Data block |
╭──

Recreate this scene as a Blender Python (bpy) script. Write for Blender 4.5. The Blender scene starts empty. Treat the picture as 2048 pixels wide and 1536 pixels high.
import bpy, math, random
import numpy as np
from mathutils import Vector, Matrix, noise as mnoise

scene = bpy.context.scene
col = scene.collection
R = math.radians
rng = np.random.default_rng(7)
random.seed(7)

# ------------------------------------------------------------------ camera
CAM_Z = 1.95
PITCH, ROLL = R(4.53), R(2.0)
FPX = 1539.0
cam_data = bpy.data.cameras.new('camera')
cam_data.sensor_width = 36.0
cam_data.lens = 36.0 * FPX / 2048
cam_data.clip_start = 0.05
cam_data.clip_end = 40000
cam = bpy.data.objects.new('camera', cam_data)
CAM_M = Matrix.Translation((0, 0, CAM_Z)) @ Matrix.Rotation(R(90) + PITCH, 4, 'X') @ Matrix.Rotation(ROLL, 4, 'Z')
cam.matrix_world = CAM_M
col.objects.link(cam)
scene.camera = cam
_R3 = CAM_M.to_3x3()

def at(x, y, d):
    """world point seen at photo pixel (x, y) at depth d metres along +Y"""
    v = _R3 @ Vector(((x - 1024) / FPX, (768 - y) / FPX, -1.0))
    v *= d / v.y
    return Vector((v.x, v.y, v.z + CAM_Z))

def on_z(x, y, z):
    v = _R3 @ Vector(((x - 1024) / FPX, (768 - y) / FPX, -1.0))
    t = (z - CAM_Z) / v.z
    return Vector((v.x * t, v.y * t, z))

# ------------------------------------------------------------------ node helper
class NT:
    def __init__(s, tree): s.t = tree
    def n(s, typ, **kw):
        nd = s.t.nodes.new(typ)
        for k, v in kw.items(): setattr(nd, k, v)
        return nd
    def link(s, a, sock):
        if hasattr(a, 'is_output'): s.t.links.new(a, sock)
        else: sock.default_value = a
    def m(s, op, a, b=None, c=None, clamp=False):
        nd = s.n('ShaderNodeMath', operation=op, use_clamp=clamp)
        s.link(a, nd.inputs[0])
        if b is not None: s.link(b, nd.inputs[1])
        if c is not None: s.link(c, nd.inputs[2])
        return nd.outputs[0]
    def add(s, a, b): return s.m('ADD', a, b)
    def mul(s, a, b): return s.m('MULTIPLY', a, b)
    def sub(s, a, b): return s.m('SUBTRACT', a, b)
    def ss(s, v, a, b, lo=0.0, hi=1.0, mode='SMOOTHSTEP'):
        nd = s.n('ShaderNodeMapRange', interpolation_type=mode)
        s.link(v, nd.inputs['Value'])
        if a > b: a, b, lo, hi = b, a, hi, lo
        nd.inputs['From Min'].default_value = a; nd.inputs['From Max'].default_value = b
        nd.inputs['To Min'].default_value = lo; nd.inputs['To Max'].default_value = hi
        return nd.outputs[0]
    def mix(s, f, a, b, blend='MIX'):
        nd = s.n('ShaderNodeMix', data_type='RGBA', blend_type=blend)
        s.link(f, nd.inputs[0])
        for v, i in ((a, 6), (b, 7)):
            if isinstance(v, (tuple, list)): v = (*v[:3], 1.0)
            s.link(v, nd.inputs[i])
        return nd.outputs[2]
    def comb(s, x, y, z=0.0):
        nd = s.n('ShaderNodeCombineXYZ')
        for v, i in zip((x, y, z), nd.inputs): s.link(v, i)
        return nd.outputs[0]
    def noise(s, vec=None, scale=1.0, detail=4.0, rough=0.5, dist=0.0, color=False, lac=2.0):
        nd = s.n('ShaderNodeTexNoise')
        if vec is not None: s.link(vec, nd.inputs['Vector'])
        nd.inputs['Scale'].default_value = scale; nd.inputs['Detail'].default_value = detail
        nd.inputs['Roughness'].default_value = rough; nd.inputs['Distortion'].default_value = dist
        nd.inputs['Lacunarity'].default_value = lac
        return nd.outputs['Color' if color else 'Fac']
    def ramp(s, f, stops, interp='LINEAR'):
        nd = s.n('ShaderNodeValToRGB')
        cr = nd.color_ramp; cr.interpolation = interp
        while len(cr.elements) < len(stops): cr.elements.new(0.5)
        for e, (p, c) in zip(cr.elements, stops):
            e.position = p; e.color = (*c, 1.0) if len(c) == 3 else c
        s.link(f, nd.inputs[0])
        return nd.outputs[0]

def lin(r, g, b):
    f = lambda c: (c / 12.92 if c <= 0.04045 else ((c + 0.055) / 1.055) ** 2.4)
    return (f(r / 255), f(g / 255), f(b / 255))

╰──

Exercise | Copy every single line of the material above that holds "scene".

Answer in full |
Recreate this scene as a Blender Python (bpy) script. Write for Blender 4.5. The Blender scene starts empty. Treat the picture as 2048 pixels wide and 1536 pixels high.
scene = bpy.context.scene
col = scene.collection
scene.camera = cam